DIRECTIVE.
Give again, unaltered, the line with "Continue the Blender" and all lines that follow it in the listing below, minus any pictures.

PROVIDED MATERIAL.
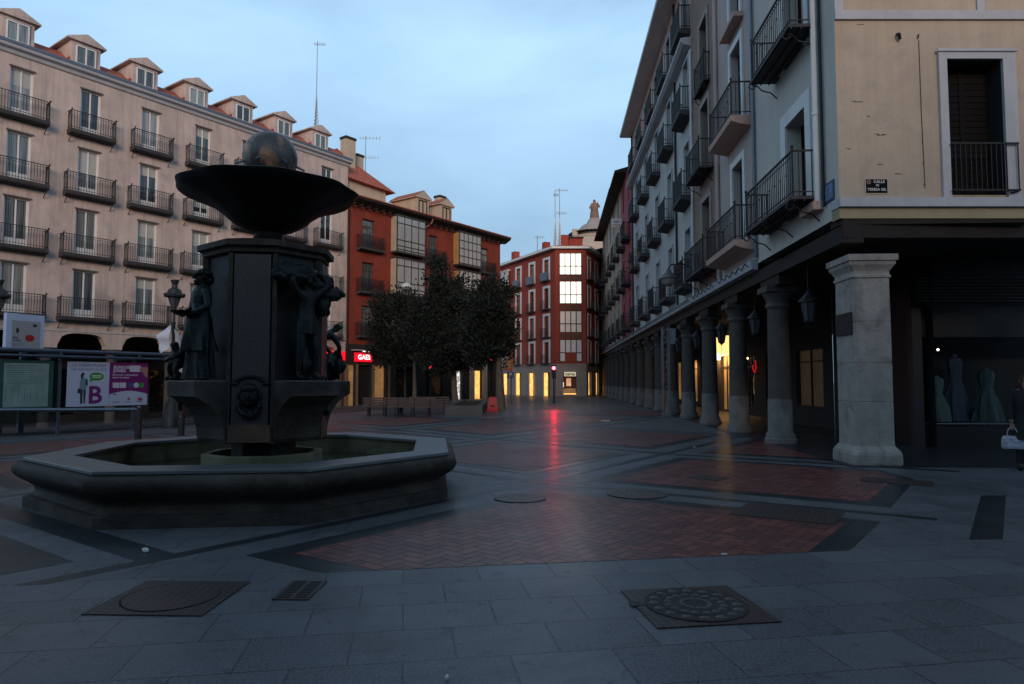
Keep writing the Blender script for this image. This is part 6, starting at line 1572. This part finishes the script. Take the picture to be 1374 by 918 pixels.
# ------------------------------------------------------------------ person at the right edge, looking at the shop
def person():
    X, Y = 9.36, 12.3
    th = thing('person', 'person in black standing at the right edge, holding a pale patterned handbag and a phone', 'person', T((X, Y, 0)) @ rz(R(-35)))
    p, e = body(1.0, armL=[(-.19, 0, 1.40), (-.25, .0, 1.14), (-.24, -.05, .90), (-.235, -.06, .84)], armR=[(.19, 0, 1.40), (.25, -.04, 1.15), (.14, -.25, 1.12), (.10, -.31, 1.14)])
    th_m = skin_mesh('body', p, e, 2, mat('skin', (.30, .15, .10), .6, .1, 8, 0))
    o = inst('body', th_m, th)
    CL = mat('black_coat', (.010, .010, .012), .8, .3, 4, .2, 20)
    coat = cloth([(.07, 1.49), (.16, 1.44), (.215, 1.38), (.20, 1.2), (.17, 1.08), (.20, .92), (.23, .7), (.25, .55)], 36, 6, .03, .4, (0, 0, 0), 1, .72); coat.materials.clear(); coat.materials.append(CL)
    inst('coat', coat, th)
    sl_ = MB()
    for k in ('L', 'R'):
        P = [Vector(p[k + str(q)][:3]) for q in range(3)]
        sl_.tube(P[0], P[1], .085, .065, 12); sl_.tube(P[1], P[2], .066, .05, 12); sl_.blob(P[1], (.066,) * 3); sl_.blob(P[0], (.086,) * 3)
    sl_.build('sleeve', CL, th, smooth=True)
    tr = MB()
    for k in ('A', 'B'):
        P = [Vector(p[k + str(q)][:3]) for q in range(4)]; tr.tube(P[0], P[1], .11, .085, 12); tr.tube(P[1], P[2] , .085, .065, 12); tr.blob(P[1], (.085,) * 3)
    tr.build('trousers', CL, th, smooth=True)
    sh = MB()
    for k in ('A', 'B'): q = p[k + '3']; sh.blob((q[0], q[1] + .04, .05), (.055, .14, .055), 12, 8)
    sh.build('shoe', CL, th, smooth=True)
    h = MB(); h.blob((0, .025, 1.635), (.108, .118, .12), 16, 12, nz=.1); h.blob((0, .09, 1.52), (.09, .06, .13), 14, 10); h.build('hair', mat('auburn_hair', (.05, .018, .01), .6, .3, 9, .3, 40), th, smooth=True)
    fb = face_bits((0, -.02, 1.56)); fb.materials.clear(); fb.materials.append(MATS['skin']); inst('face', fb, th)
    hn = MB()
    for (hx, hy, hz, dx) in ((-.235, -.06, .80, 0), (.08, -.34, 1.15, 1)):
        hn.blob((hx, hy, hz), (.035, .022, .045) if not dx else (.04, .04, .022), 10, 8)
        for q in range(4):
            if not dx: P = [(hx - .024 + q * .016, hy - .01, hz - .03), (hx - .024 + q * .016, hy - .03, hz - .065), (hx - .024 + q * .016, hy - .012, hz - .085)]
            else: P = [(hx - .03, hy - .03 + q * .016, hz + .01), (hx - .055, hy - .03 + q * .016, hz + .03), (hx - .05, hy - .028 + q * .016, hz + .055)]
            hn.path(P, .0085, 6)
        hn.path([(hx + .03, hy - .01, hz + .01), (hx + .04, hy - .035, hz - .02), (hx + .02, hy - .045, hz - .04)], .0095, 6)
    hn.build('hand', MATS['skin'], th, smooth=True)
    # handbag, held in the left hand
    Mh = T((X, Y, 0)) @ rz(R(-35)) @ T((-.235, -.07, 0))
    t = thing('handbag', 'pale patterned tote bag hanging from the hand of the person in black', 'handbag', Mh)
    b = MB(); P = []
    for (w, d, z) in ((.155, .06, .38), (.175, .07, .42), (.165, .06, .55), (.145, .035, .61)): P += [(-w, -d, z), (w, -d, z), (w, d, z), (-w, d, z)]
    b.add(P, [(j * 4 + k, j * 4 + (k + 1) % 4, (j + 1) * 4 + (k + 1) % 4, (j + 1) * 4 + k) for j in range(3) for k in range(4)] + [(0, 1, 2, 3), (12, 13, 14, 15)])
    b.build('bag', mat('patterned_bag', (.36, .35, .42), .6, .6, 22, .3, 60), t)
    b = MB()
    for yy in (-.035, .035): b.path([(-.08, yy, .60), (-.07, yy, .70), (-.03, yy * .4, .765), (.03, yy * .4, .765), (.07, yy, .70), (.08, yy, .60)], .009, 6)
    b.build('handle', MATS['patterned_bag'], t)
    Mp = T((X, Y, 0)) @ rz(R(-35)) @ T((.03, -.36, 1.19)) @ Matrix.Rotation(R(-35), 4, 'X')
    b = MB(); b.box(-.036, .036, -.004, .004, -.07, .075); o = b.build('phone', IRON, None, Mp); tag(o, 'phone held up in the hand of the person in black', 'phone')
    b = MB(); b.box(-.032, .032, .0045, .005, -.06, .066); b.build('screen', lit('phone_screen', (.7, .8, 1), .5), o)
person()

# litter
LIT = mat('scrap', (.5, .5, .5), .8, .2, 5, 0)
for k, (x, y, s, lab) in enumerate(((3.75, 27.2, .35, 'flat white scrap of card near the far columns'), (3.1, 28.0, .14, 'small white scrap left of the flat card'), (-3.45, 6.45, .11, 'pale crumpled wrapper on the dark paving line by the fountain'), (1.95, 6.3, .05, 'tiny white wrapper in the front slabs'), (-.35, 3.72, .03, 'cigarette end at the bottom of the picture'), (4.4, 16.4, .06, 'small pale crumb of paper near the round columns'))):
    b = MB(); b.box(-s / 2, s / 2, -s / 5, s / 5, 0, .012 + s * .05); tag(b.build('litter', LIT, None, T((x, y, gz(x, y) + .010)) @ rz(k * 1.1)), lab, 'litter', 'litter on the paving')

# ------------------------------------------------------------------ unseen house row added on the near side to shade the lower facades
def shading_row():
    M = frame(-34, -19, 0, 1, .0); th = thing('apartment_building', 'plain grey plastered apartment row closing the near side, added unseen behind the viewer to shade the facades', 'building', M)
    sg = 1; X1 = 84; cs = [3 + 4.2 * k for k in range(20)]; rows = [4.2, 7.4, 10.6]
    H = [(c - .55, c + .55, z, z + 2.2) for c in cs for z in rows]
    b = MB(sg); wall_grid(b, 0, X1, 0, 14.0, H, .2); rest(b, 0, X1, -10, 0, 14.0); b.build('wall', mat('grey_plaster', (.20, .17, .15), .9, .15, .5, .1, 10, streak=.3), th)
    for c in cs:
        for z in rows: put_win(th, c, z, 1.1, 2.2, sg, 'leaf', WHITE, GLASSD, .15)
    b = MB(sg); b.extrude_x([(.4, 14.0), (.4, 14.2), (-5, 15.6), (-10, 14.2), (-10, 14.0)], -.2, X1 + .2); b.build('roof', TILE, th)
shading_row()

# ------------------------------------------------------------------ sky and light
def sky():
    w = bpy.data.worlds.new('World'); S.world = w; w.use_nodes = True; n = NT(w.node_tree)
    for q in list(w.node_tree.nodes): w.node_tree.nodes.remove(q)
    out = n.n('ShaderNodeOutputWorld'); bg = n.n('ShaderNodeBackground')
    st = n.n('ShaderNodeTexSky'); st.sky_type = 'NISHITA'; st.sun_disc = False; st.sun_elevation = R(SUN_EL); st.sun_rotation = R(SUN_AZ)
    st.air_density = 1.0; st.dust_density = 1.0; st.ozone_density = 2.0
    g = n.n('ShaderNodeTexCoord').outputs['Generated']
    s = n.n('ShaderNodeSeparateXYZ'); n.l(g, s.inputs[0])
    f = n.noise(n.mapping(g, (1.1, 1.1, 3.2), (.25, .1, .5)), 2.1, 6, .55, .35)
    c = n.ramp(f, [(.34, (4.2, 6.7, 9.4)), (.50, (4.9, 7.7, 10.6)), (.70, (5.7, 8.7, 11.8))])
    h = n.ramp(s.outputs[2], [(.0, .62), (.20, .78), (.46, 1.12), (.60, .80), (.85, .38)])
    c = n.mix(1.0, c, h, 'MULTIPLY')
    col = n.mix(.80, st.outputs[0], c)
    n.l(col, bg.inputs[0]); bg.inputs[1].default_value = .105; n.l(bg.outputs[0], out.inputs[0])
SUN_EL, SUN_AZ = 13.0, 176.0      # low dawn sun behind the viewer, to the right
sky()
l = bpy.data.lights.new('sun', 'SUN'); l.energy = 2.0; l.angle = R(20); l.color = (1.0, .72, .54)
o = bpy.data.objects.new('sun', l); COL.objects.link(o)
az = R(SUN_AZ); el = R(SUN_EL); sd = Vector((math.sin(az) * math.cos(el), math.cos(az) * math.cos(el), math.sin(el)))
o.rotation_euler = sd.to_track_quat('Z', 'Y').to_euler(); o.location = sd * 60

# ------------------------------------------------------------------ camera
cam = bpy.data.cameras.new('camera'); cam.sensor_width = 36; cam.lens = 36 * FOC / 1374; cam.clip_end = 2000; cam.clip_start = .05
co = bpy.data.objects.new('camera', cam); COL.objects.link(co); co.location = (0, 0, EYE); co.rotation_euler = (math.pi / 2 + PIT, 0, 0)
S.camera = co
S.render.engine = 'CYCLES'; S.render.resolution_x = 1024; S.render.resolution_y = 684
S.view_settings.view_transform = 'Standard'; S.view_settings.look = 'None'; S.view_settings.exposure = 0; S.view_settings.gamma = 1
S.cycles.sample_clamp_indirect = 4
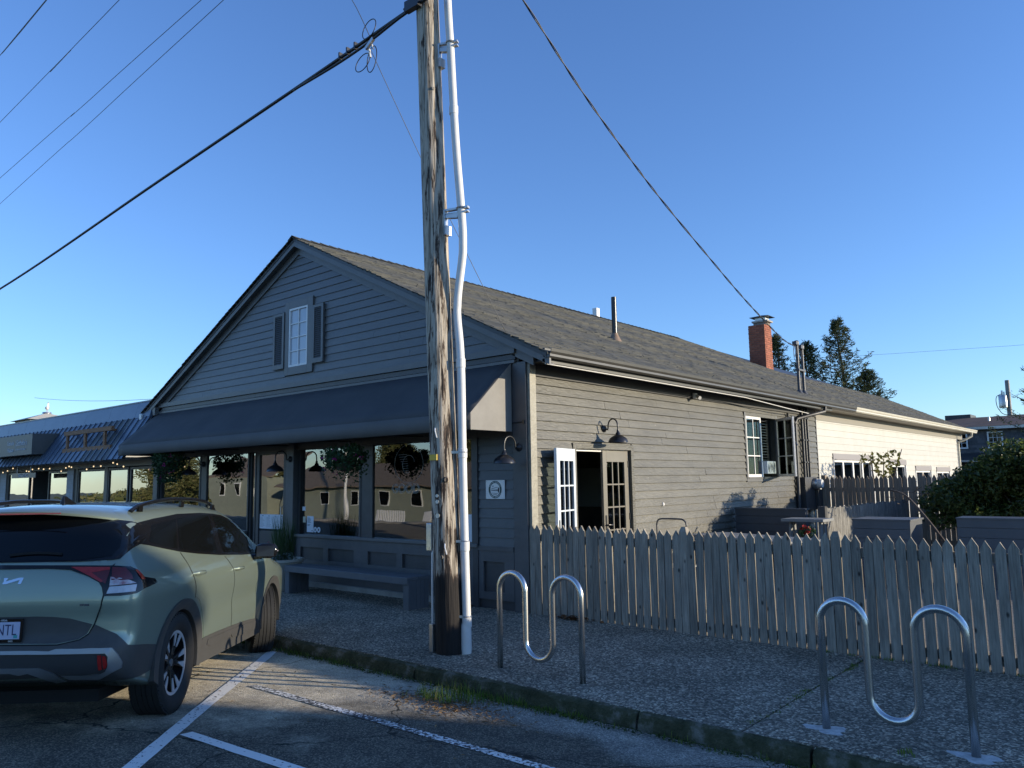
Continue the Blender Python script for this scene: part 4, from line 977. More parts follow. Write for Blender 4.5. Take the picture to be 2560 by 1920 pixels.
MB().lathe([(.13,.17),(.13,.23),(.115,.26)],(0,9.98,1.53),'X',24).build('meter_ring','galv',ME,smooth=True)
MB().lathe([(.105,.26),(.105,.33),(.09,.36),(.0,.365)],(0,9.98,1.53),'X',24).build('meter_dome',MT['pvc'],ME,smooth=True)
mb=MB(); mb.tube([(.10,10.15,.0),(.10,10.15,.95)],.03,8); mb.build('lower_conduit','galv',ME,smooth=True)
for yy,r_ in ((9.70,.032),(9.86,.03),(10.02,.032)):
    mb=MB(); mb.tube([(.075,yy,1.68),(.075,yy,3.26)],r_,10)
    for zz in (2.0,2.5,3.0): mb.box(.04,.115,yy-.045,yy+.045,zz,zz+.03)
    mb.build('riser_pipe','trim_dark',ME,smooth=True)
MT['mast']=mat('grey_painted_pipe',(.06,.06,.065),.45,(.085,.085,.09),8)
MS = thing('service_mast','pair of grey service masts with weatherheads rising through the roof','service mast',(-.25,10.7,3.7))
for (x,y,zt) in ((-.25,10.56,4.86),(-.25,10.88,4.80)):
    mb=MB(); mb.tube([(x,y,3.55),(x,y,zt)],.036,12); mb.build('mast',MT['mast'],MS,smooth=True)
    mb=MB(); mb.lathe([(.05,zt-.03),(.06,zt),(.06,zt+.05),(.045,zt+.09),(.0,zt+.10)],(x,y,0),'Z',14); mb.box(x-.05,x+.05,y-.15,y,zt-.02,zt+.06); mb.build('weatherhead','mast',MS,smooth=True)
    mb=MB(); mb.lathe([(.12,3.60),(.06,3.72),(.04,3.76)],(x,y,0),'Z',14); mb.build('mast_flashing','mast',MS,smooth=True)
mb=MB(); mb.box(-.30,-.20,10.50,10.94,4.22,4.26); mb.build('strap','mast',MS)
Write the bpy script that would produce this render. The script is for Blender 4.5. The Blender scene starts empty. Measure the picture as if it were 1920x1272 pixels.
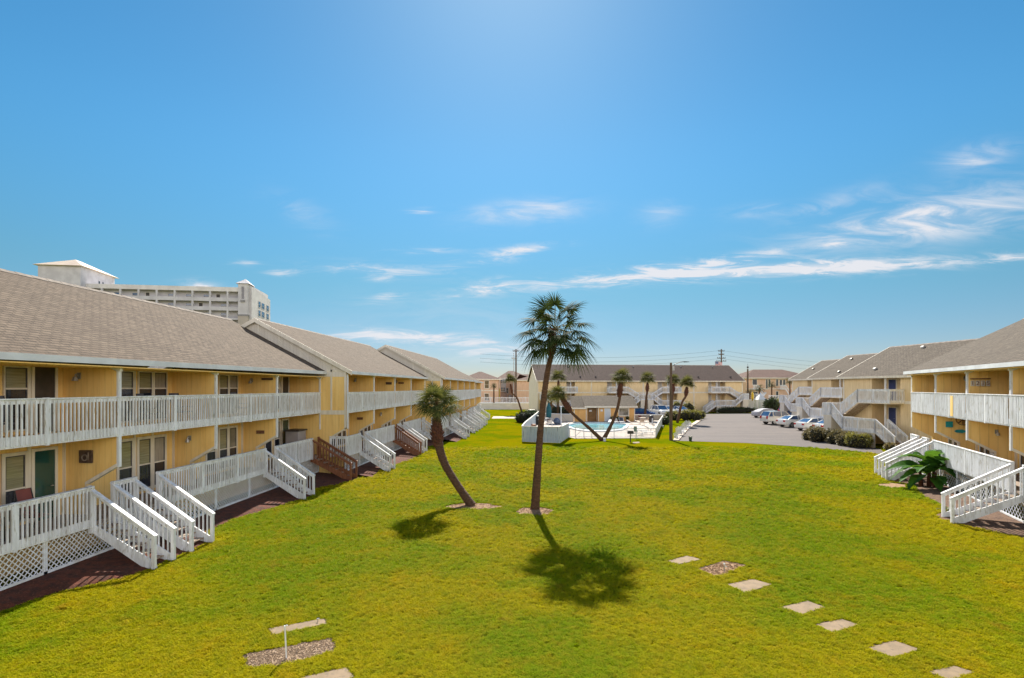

OUTPUT FOR THIS TASK.
Continue the Blender Python script for this scene: part 4, from line 977. More parts follow. Write for Blender 4.5. Take the picture to be 2560 by 1920 pixels.
MB().lathe([(.13,.17),(.13,.23),(.115,.26)],(0,9.98,1.53),'X',24).build('meter_ring','galv',ME,smooth=True)
MB().lathe([(.105,.26),(.105,.33),(.09,.36),(.0,.365)],(0,9.98,1.53),'X',24).build('meter_dome',MT['pvc'],ME,smooth=True)
mb=MB(); mb.tube([(.10,10.15,.0),(.10,10.15,.95)],.03,8); mb.build('lower_conduit','galv',ME,smooth=True)
for yy,r_ in ((9.70,.032),(9.86,.03),(10.02,.032)):
    mb=MB(); mb.tube([(.075,yy,1.68),(.075,yy,3.26)],r_,10)
    for zz in (2.0,2.5,3.0): mb.box(.04,.115,yy-.045,yy+.045,zz,zz+.03)
    mb.build('riser_pipe','trim_dark',ME,smooth=True)
MT['mast']=mat('grey_painted_pipe',(.06,.06,.065),.45,(.085,.085,.09),8)
MS = thing('service_mast','pair of grey service masts with weatherheads rising through the roof','service mast',(-.25,10.7,3.7))
for (x,y,zt) in ((-.25,10.56,4.86),(-.25,10.88,4.80)):
    mb=MB(); mb.tube([(x,y,3.55),(x,y,zt)],.036,12); mb.build('mast',MT['mast'],MS,smooth=True)
    mb=MB(); mb.lathe([(.05,zt-.03),(.06,zt),(.06,zt+.05),(.045,zt+.09),(.0,zt+.10)],(x,y,0),'Z',14); mb.box(x-.05,x+.05,y-.15,y,zt-.02,zt+.06); mb.build('weatherhead','mast',MS,smooth=True)
    mb=MB(); mb.lathe([(.12,3.60),(.06,3.72),(.04,3.76)],(x,y,0),'Z',14); mb.build('mast_flashing','mast',MS,smooth=True)
mb=MB(); mb.box(-.30,-.20,10.50,10.94,4.22,4.26); mb.build('strap','mast',MS)
Write the bpy script that would produce this render. The script is for Blender 4.5. The Blender scene starts empty. Measure the picture as if it were 1920x1272 pixels.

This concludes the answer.